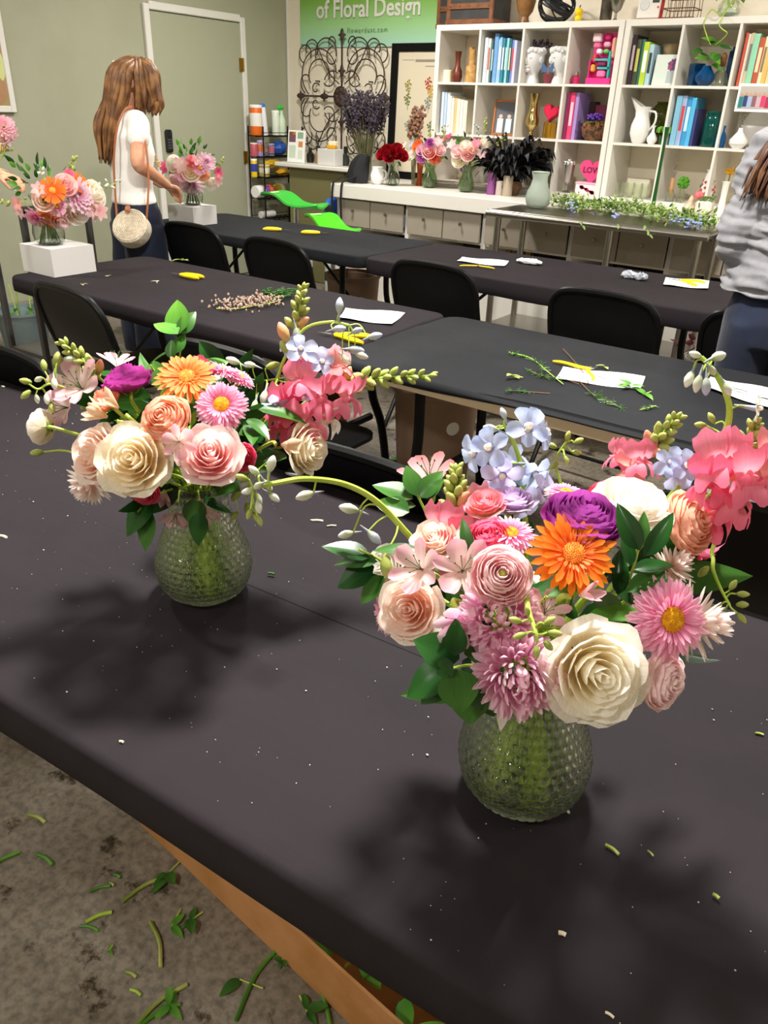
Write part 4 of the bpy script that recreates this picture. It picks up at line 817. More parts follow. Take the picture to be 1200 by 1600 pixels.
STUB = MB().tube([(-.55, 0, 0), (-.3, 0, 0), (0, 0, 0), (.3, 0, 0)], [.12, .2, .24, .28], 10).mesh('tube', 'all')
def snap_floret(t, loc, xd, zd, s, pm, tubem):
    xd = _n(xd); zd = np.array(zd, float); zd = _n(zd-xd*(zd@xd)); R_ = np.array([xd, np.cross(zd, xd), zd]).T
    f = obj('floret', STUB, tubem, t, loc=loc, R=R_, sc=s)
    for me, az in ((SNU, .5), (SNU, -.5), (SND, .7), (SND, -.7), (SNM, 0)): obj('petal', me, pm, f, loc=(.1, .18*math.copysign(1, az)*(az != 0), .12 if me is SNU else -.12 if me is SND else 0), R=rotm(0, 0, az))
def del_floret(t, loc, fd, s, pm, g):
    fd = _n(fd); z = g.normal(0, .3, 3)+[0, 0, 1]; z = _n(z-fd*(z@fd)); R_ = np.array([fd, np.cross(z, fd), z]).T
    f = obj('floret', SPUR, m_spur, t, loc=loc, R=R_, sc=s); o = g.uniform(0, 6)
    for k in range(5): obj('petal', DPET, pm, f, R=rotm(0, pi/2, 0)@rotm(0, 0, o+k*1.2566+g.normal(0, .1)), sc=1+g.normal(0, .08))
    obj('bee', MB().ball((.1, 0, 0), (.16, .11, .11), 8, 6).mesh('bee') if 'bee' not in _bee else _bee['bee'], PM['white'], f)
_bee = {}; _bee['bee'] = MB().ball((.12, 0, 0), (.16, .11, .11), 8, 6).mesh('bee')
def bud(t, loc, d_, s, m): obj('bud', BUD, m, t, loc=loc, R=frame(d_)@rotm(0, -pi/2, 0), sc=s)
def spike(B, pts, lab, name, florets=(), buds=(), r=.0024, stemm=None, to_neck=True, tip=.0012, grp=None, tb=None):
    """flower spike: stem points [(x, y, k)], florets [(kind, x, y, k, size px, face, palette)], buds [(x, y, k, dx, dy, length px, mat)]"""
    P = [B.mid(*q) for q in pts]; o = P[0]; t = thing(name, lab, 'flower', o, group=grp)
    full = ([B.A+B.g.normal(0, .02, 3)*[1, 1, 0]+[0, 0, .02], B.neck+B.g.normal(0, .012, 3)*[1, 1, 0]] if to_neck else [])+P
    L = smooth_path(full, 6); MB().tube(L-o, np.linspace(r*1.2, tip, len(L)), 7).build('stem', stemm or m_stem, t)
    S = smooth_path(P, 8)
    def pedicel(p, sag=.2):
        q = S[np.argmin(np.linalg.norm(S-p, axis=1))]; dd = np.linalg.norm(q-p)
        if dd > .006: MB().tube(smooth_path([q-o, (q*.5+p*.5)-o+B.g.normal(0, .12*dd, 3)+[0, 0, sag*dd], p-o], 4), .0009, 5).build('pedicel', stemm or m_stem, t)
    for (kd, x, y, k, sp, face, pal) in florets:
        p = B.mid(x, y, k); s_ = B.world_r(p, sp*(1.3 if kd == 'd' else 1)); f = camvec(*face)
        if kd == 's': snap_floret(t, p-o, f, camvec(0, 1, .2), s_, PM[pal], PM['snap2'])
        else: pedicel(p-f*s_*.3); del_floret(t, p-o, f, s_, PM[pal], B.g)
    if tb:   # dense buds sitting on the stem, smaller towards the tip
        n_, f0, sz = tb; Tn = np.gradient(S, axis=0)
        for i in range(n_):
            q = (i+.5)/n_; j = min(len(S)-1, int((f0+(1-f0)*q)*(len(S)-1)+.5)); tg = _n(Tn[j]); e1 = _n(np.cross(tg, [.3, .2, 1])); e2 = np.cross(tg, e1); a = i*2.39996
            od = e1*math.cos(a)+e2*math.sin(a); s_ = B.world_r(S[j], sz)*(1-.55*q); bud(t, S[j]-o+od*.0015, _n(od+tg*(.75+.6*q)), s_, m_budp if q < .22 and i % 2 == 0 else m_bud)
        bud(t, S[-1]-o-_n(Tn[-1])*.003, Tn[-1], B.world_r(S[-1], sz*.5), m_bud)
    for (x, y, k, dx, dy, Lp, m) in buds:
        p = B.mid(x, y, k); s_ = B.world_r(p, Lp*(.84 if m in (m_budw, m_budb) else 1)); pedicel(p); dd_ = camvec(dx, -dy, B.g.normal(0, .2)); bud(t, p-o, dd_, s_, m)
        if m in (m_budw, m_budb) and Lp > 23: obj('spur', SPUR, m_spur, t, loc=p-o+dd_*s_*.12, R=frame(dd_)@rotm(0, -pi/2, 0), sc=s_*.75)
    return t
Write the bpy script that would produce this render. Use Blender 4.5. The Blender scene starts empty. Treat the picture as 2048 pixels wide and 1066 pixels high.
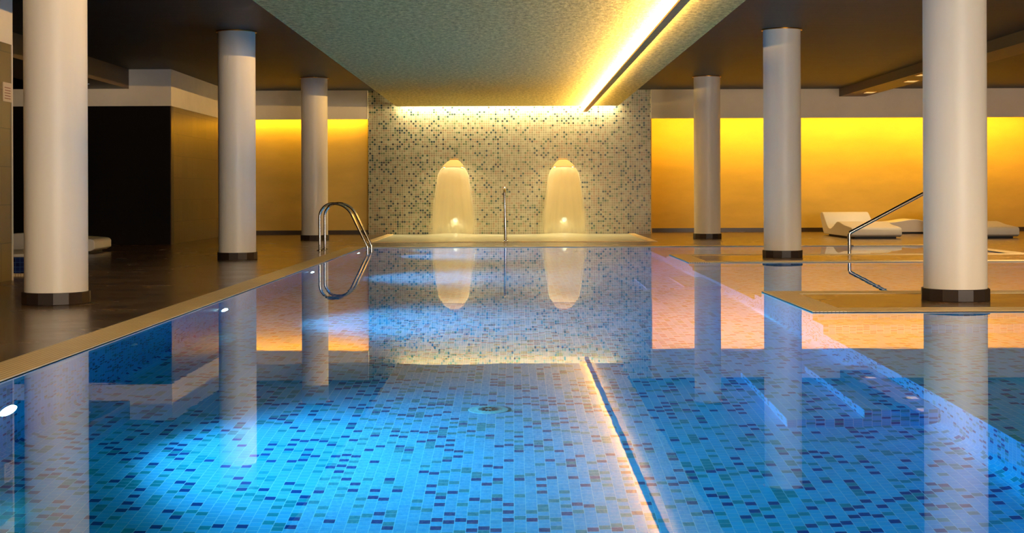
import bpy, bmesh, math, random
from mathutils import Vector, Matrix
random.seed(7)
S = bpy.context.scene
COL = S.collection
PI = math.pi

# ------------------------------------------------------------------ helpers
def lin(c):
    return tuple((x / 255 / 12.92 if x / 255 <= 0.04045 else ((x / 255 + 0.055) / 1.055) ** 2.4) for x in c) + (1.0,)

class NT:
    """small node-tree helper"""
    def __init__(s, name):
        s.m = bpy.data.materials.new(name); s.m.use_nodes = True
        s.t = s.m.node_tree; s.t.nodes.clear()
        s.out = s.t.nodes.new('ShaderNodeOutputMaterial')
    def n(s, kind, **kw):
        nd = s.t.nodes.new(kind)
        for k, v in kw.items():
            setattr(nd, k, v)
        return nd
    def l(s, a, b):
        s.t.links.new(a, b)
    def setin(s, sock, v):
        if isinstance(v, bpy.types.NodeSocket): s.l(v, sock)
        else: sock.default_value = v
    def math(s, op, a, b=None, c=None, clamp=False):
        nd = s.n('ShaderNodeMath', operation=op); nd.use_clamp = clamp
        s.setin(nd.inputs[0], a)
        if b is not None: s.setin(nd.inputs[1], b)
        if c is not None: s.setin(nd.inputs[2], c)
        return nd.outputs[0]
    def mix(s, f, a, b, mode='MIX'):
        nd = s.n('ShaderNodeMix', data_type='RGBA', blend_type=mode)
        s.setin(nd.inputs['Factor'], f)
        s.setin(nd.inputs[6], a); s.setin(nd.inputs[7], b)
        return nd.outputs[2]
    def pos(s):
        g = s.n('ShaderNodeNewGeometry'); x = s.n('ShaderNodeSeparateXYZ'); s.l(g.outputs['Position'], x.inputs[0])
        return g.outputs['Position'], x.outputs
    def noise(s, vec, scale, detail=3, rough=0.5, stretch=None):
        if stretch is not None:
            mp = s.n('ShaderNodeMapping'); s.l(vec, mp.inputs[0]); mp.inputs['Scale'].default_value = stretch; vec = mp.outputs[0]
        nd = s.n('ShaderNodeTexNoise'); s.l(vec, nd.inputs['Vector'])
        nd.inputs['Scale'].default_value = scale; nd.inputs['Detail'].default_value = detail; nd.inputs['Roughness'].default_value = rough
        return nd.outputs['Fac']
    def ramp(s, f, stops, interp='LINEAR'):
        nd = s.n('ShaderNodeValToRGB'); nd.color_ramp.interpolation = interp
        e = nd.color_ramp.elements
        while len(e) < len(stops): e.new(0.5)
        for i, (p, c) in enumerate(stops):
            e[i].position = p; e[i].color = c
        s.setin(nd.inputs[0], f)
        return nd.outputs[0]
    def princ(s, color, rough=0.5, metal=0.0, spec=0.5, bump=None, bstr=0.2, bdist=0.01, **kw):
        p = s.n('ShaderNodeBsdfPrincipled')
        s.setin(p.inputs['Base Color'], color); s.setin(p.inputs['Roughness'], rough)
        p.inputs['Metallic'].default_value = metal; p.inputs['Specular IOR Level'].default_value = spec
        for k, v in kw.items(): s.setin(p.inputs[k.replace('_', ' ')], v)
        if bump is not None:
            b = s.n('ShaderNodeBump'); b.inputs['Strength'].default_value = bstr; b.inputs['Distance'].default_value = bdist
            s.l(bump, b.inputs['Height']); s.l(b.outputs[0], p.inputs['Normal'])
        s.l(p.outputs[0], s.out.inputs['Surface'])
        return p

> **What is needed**
Every line from the one containing "Write the bpy" to the one containing "PI = math.pi" should be output exactly, both ends included. Nothing else goes in, and no pictures either.

> **Output below**
Write the bpy script that would produce this render. Use Blender 4.5. The Blender scene starts empty. Treat the picture as 2048 pixels wide and 1066 pixels high.
import bpy, bmesh, math, random
from mathutils import Vector, Matrix
random.seed(7)
S = bpy.context.scene
COL = S.collection
PI = math.pi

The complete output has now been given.